Sur une population nationale d’environ quatre millions
d’habitants, dont environ 400 000 réfugiés palestiniens, plus de 80
pour cent vivent en milieu urbain, dont 1,5 million à Beyrouth.
Deux facteurs humains aggravent les problèmes de
pénuries d’eau au Liban. Chaque année, la moitié des eaux de pluie est
perdue par ruissellement, évaporation ou infiltration, et une grande
partie des systèmes de canalisations et d’irrigation n’a pas été remise
en état après la guerre civile et la guerre de juillet 2006.
Actuellement, la faible pression d’eau à la fin de
l’été et en automne oblige le gouvernement à rationner
l’approvisionnement. Dans certaines régions, près de la moitié des
foyers vivent ainsi au-dessous du seuil de manque d’eau.

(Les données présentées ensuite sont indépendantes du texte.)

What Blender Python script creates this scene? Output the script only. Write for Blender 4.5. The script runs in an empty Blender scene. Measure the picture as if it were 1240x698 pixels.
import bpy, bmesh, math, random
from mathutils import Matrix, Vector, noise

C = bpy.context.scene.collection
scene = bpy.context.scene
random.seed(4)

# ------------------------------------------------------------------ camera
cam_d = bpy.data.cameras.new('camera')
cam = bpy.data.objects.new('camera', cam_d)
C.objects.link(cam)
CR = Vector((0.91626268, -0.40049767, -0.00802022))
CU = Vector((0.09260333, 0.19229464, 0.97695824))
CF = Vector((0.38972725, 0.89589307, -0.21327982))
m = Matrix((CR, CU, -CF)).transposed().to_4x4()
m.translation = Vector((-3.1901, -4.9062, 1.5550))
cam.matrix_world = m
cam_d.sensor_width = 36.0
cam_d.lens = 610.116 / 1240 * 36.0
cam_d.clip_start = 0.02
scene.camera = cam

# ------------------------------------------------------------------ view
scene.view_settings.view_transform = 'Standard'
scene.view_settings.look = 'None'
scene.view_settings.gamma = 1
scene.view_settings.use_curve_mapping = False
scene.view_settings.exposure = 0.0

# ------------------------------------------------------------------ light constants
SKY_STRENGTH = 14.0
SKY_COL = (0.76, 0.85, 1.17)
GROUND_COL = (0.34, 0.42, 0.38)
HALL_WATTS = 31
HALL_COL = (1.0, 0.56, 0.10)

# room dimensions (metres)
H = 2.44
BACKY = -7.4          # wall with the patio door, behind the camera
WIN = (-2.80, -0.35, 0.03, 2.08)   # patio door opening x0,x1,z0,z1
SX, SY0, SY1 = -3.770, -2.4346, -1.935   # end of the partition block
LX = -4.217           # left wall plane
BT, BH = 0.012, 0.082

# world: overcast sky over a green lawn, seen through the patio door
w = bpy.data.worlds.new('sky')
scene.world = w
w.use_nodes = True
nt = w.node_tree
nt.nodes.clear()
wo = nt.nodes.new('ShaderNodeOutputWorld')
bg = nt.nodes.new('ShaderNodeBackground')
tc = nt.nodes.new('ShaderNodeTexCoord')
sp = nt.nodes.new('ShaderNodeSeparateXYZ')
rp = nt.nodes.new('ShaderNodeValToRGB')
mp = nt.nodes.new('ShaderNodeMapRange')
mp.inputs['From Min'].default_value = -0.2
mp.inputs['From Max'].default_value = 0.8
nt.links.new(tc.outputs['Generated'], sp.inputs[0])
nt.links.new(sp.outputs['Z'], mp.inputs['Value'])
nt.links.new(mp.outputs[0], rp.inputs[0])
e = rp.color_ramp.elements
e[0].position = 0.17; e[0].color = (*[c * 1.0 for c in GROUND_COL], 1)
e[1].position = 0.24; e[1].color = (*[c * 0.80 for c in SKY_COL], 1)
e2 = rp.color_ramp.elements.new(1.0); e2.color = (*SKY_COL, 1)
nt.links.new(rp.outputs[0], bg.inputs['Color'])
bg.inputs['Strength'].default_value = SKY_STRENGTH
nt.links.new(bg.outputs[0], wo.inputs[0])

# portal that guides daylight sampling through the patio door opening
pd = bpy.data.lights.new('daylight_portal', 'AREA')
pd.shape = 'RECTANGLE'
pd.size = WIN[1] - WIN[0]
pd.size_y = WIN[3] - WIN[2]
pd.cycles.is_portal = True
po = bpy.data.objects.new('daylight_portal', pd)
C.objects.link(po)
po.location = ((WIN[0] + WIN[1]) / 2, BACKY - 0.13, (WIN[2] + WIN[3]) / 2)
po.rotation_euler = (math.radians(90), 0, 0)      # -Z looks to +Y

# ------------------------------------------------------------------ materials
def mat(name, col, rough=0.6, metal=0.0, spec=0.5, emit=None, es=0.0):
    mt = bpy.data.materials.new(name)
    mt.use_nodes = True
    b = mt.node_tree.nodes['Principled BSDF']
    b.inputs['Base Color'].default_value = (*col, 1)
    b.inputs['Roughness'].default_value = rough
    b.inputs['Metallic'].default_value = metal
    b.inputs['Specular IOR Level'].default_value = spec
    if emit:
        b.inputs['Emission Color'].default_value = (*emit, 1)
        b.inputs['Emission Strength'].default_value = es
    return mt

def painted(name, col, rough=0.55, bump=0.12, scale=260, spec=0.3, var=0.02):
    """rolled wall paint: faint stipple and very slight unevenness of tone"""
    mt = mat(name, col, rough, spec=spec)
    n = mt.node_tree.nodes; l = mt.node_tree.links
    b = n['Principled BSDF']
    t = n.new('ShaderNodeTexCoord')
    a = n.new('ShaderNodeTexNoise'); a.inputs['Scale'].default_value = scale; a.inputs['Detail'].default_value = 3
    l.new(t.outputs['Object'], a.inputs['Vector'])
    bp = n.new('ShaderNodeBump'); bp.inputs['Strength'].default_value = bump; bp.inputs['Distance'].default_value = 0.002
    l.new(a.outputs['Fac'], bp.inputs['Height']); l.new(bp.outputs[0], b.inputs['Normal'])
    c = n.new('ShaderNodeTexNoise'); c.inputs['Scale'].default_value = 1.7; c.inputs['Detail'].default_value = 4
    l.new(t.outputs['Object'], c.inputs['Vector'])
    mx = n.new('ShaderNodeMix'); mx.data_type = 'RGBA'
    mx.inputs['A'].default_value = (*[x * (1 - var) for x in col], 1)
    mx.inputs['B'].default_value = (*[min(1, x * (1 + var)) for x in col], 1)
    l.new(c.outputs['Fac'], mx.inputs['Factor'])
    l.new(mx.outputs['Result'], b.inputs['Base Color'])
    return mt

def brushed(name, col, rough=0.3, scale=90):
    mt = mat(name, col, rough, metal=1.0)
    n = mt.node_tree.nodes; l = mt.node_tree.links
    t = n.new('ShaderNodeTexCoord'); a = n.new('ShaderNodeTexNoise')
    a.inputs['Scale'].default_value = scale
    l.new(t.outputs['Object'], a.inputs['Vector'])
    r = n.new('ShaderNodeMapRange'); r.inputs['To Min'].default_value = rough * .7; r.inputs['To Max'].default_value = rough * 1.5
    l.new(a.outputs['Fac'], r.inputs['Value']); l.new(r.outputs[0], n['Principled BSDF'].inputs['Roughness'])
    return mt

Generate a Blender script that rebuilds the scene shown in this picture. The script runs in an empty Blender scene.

Chaque foyer reçoit en moyenne moins de 50 litres d’eau
par jour, soit 20 litres de moins que la quantité définie par
l’Organisation mondiale de la santé comme seuil de manque d’eau. Cette
insuffisance s’aggravera certainement si la saison sèche commence plus
tôt et dure plus longtemps.
Construire des barrages
Le gouvernement prévoit de construire jusqu’à 28
barrages de surface ou souterrains dans les 10 prochaines années, afin
de capter jusqu’à 900 millions de m3 d’eau douce. Ce plan, qui devrait
coûter entre 2,5 et trois milliards de dollars, a été critiqué par
certains activistes, qui l’estiment trop cher et néfaste pour la
nature. IndyACT travaille à l’élaboration d’un plan alternatif fondé
sur une meilleure utilisation des ressources disponibles.
Mais pour Fadi Comair, directeur général des Ressources
hydrauliques et électriques du ministère de l’Energie et de l’eau, il
est très probable que les barrages soient la seule réponse possible au
problème du changement climatique au Liban.